MANDALAY (1934) is a passable programmer, tidy and compelling enough. Notable mostly for Warner Oland as a bad guy who finagles Kay Francis into indentured prostitution. As #1 Son might say, "Gee Pops!" A good enuff flick but anything Lyle Talbot is in where he doesn't rip off his shirt and sprout fur is a bit of a letdown. (Editor's note---uh, Brad is undoubtedly thinking about Larry Talbot, and this of course might be yet another one of his snide in-jokes or something. I can't tell anymore.)
Following we have Richard Barthelmess and Ann Dvorak in 1934's MASSACRE, playing American Indians and looking the part about as much as Johnny Winter. A First National pictures humdinger exposing the gummint's dirty dealing on the reservation, watching this you'll wonder just how a sixty-five minute film could so aptly sun up the plight of the Native American (Yeah, you who always griped about having to be Heap Big Chief Cap'n Crunch Breath when you never got to scalp anyone and always got shot first playing cowboys n' indians at age six) and use the word "injun" so indiscriminately! But hey, political correctness is the biggest red herring since, uh, herrings came in colors, or something, and what's really ironic is Barthelmess has a black manservant. But, unlike the oppressed Indian, it's understood that he knows his place! There's a scene where Barthelmess gives him a honorary Indian name as they cross into one reservation, the name being (now get this!) "Ramona"! I'll never hear the Ramones the same way again!
These pre-code packages were upwards of forty bucks when they were first offered, but can be had for about half that now.
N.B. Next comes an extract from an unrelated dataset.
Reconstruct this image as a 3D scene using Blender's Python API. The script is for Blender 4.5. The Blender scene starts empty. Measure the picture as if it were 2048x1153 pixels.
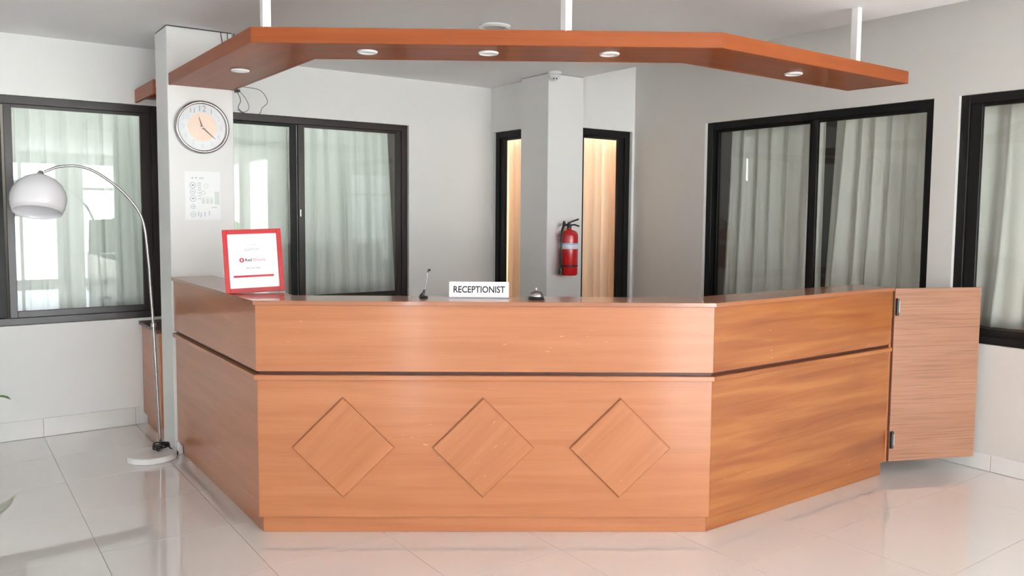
import bpy, bmesh, math, random
from mathutils import Vector, Matrix
random.seed(7)
S = bpy.context.scene
COL = S.collection
PI = math.pi

# ------------------------------------------------------------------ camera
FPX, PITCH, ROLL, YAW, CX, CY = 1622.946, -0.0723038, 0.0078530, 0.9511881, 1022.665, 542.306
EYE = Vector((0, 0, 1.6))
fw = Vector((math.cos(YAW)*math.cos(PITCH), math.sin(YAW)*math.cos(PITCH), math.sin(PITCH)))
rt = Vector((math.sin(YAW), -math.cos(YAW), 0)); up = rt.cross(fw)
r2 = rt*math.cos(ROLL) + up*math.sin(ROLL); u2 = up*math.cos(ROLL) - rt*math.sin(ROLL)
cd = bpy.data.cameras.new('camera'); cam = bpy.data.objects.new('camera', cd); COL.objects.link(cam)
M = Matrix((r2, u2, -fw)).transposed().to_4x4(); M.translation = EYE; cam.matrix_world = M
cd.sensor_fit = 'HORIZONTAL'; cd.sensor_width = 36; cd.lens = FPX/2048*36
cd.shift_x = (1024-CX)/2048; cd.shift_y = (CY-576.5)/2048; cd.clip_start = 0.05
S.camera = cam

# ------------------------------------------------------------------ sky, daylight, exposure
S.view_settings.view_transform = 'Standard'; S.view_settings.look = 'None'
S.view_settings.gamma = 1; S.view_settings.use_curve_mapping = False
S.view_settings.exposure = 0.0
S.cycles.diffuse_bounces = 7; S.cycles.sample_clamp_indirect = 0.0; S.cycles.adaptive_threshold = 0.04; S.cycles.caustics_reflective = False; S.cycles.caustics_refractive = False
SKY = 15.6
w = bpy.data.worlds.new('sky'); S.world = w; w.use_nodes = True
bg = w.node_tree.nodes['Background']; bg.inputs[0].default_value = (0.88, 0.95, 1.0, 1); bg.inputs[1].default_value = SKY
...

And each volume contains three or four films so it's your move. Check out Jean Harlow in RED HEADED WOMAN and learn something about real life that Bishop Sheen tried to sweep under the Shroud of Turin!
"Master Kohler" is firing on all cylinders with this one. You need to get him to pinch-hit more often! You can take a break and get a large cone at the Corral Drive-in.